(Written request) Would you quote the material below from its first line through the line containing "PI = math.pi", exactly and with both ends included?

►

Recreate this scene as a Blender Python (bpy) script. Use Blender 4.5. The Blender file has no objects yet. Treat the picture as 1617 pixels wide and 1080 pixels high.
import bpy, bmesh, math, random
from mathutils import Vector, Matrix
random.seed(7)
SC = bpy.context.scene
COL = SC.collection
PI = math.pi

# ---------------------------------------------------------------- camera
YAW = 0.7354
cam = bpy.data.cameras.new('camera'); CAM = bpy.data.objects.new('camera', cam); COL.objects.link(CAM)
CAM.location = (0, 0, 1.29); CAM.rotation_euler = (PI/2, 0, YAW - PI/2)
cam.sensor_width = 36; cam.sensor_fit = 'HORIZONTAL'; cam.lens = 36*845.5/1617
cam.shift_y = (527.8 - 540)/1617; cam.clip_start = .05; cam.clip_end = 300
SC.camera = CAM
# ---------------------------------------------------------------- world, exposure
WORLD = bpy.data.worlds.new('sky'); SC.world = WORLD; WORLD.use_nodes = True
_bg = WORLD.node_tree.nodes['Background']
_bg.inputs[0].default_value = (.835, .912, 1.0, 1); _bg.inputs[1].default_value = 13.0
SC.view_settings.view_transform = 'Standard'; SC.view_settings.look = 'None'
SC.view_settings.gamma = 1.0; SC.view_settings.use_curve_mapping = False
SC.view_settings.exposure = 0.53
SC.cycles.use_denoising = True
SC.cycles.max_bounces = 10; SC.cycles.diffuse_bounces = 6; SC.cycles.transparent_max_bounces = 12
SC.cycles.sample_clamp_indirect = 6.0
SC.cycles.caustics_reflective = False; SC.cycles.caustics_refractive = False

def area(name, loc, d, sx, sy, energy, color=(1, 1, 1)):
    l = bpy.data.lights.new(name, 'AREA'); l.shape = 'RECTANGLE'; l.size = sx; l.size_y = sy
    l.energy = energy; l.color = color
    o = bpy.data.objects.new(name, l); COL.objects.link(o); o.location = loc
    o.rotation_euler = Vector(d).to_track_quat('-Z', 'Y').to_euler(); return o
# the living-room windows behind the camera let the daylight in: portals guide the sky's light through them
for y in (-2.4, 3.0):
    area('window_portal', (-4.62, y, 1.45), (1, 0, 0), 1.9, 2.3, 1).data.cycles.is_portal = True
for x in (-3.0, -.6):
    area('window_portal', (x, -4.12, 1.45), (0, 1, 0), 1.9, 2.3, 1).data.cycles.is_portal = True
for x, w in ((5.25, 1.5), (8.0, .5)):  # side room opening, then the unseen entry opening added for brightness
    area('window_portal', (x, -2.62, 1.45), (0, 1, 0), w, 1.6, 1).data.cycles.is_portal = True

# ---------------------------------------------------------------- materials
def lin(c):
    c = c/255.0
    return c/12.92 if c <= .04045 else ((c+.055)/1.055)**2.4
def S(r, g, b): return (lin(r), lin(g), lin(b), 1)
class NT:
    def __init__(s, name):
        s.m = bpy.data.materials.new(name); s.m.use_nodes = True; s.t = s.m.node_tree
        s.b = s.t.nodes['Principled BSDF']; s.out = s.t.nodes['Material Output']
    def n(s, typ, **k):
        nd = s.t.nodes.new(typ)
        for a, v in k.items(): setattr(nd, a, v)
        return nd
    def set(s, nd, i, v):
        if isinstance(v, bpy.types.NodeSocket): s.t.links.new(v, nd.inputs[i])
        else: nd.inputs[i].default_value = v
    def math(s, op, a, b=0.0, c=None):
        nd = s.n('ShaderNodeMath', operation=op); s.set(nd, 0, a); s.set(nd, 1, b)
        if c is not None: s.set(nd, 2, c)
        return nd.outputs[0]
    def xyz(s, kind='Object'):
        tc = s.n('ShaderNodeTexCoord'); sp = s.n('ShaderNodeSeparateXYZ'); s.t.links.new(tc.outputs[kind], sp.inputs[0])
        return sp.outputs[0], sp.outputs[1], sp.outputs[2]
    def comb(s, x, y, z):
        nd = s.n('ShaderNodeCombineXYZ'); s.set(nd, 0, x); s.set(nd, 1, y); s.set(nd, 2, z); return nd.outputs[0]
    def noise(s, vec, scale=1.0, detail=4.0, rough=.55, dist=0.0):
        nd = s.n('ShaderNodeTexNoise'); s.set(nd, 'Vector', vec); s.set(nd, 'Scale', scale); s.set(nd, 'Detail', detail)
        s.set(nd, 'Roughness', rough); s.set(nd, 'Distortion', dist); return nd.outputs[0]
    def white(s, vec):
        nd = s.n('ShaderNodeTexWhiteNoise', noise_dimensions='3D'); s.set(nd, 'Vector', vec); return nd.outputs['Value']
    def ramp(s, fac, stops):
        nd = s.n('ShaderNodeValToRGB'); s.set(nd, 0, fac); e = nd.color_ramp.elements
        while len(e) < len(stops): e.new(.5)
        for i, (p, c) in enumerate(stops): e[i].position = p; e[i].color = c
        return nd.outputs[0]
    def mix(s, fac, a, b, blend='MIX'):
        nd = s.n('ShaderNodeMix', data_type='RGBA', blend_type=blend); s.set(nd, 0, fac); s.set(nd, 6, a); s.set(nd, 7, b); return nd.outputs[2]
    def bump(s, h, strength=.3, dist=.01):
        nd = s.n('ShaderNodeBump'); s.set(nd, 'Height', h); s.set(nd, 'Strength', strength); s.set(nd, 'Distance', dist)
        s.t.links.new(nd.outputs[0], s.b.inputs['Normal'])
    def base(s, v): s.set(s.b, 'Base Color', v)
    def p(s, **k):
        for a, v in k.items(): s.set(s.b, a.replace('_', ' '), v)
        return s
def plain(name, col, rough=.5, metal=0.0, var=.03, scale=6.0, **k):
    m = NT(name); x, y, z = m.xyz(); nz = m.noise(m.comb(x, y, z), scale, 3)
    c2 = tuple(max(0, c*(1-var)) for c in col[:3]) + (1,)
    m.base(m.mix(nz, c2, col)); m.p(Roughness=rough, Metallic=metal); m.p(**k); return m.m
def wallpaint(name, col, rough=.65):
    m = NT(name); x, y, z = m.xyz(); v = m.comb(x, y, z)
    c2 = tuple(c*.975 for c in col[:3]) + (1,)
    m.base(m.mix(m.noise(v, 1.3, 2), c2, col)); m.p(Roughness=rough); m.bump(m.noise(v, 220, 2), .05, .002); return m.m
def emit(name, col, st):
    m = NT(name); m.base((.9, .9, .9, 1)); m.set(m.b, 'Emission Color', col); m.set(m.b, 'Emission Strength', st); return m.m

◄

(Reply to the exercise)
Recreate this scene as a Blender Python (bpy) script. Use Blender 4.5. The Blender file has no objects yet. Treat the picture as 1617 pixels wide and 1080 pixels high.
import bpy, bmesh, math, random
from mathutils import Vector, Matrix
random.seed(7)
SC = bpy.context.scene
COL = SC.collection
PI = math.pi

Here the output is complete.